▸ **What the exercise asks**
Retype exactly what runs from the first line of the data to the line with "COL = sc.collection", keeping both of those lines and skipping pictures.

══════════════════════════════

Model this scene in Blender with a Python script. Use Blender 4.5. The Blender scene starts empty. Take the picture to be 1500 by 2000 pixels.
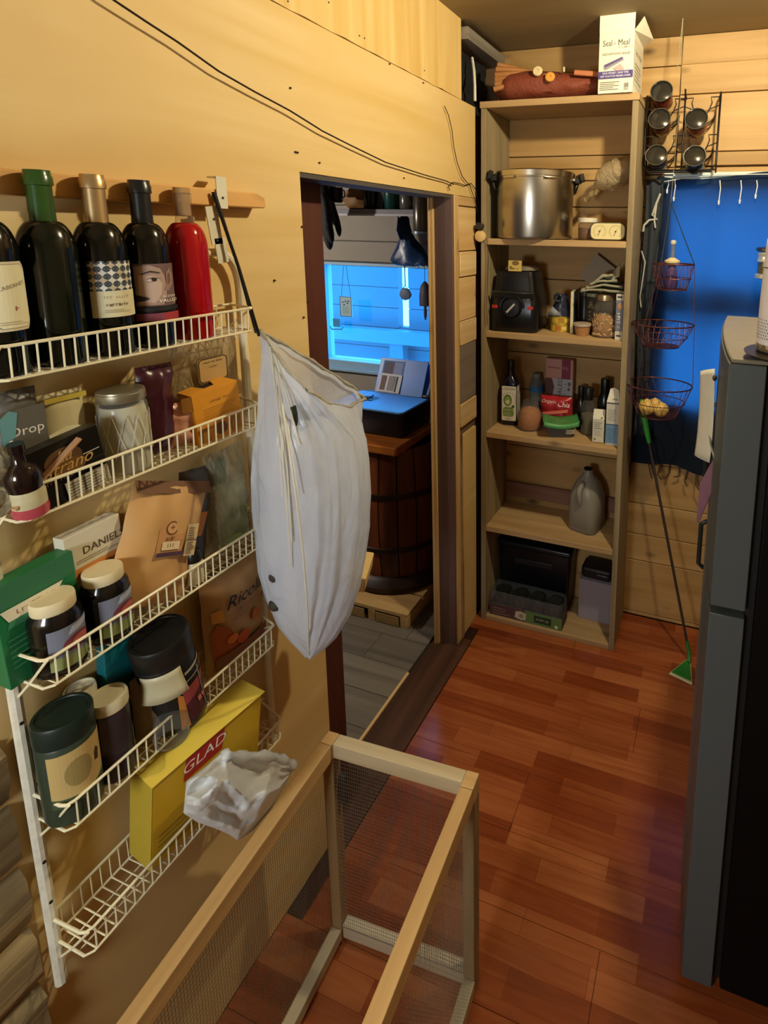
import bpy, bmesh, math, random
import numpy as np
from mathutils import Vector, Matrix, noise, Euler
random.seed(7)
PI = math.pi
sc = bpy.context.scene
COL = sc.collection

# ------------------------------------------------------------------ camera, world, light, exposure
CAM = Vector((1.0, 0.0, 1.85))
R = ((0.9514162, 0.30739021, 0.01784606), (0.06867565, -0.15534774, -0.9854698), (-0.30015142, 0.93881752, -0.16891058))
FOC, PPX, PPY = 1073.71, 1053.44, 635.67
cd = bpy.data.cameras.new('camera')
cam = bpy.data.objects.new('camera', cd); COL.objects.link(cam)
cd.sensor_fit = 'HORIZONTAL'; cd.sensor_width = 36.0
cd.lens = FOC * 36.0 / 1500.0
cd.shift_x = (750 - PPX) / 1500.0
cd.shift_y = (PPY - 1000) / 1500.0
cd.clip_start = 0.02
cam.matrix_world = Matrix(((R[0][0], -R[1][0], -R[2][0], CAM.x), (R[0][1], -R[1][1], -R[2][1], CAM.y),
                           (R[0][2], -R[1][2], -R[2][2], CAM.z), (0, 0, 0, 1)))
sc.camera = cam

def proj(p):
    d = Vector(p) - CAM; r = [R[i][0]*d.x + R[i][1]*d.y + R[i][2]*d.z for i in range(3)]
    return PPX + FOC*r[0]/r[2], PPY + FOC*r[1]/r[2]
def ray(u, v):
    a, b = (u - PPX) / FOC, (v - PPY) / FOC
    return Vector((R[0][0]*a + R[1][0]*b + R[2][0], R[0][1]*a + R[1][1]*b + R[2][1], R[0][2]*a + R[1][2]*b + R[2][2]))
def wx(u, v, x): d = ray(u, v); return CAM + d * ((x - CAM.x) / d.x)
def wy(u, v, y): d = ray(u, v); return CAM + d * ((y - CAM.y) / d.y)
def wz(u, v, z): d = ray(u, v); return CAM + d * ((z - CAM.z) / d.z)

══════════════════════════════

▸ **Expected answer**
Model this scene in Blender with a Python script. Use Blender 4.5. The Blender scene starts empty. Take the picture to be 1500 by 2000 pixels.
import bpy, bmesh, math, random
import numpy as np
from mathutils import Vector, Matrix, noise, Euler
random.seed(7)
PI = math.pi
sc = bpy.context.scene
COL = sc.collection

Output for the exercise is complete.